The 15-minute walk from Clapham Junction was rewarded with:

Dark Star American Pale Ale 4.7% - a hip and hoppy happy glass from Horsham. (I've enjoyed many superb pints at their excellent Evening Star pub near Brighton railway station with my mate Paul.)

Dark Star Green Hopped IPA 6.5 % - strong as Superman and available just as rarely. Distinguished by a combination of Simcoe and green Target hops.  Wouldn't recognise either of them but they make an outstandingly tangy ale. 

Shepherd Neame Spooks 4.7% - a nothing-special one-off. Never been one of my favourite brewers. All tastes a bit ordinary.

Thornbridge Sequoia American Amber Ale 4.5% - tastes like they've picked a ripe grapefruit from a tree in tarty Bakewell and squeezed it into one of the best beers I've ever had. Fabulous. 

Batemans Victory Ale 5.9 % - a fresh and fruity mouthful of Lincolnshire peardrops.
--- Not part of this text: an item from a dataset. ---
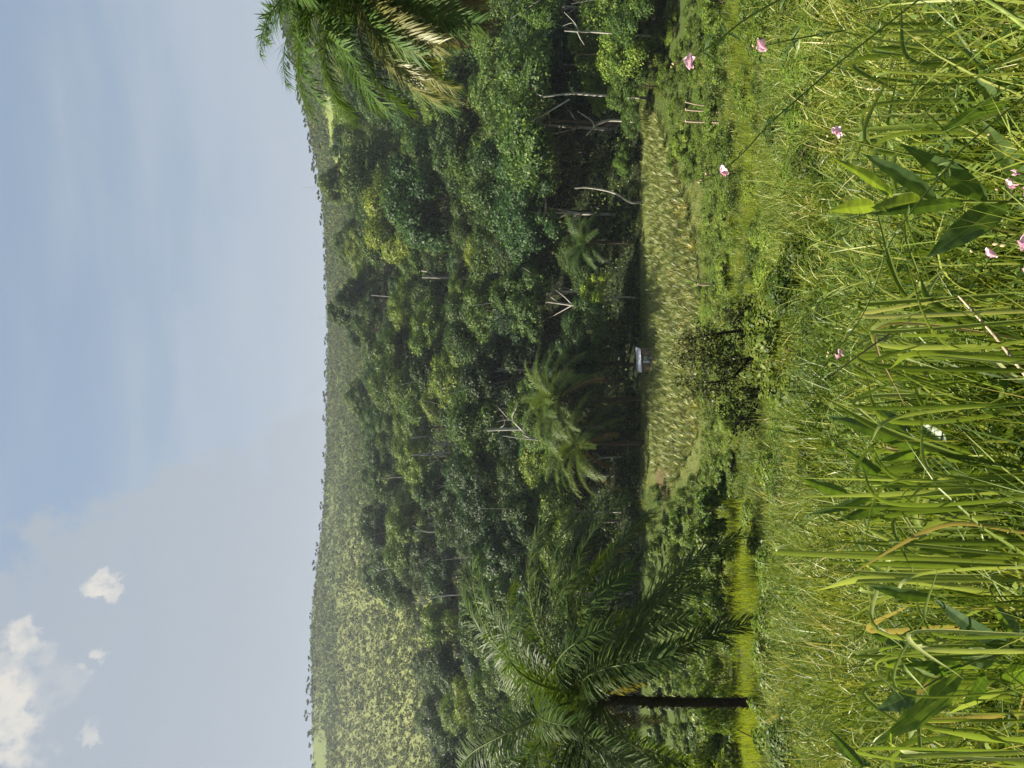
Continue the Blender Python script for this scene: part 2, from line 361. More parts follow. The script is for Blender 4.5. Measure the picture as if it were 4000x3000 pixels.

Brewed to celebrate Trafalgar Day on October 21. Nelson would think it was all worth it just for this ale. 

Sambrooks Pale Ale 4.2% - The light and refreshing zing of angry young Battersea. And they sponsored the jolly commemorative glasses.

Thornbridge St Petersburg 7.7%. - Back to Derbyshire for a stunning Imperial Stout. The treacly, smokey, roast chestnut taste of foggy Bonfire Nights.

Priced by strength from £1.70 per half for the standard-strength beers through to £2.50 for the less approachable 7 per centers.

A graveyard smash of an event and one for the diary next year.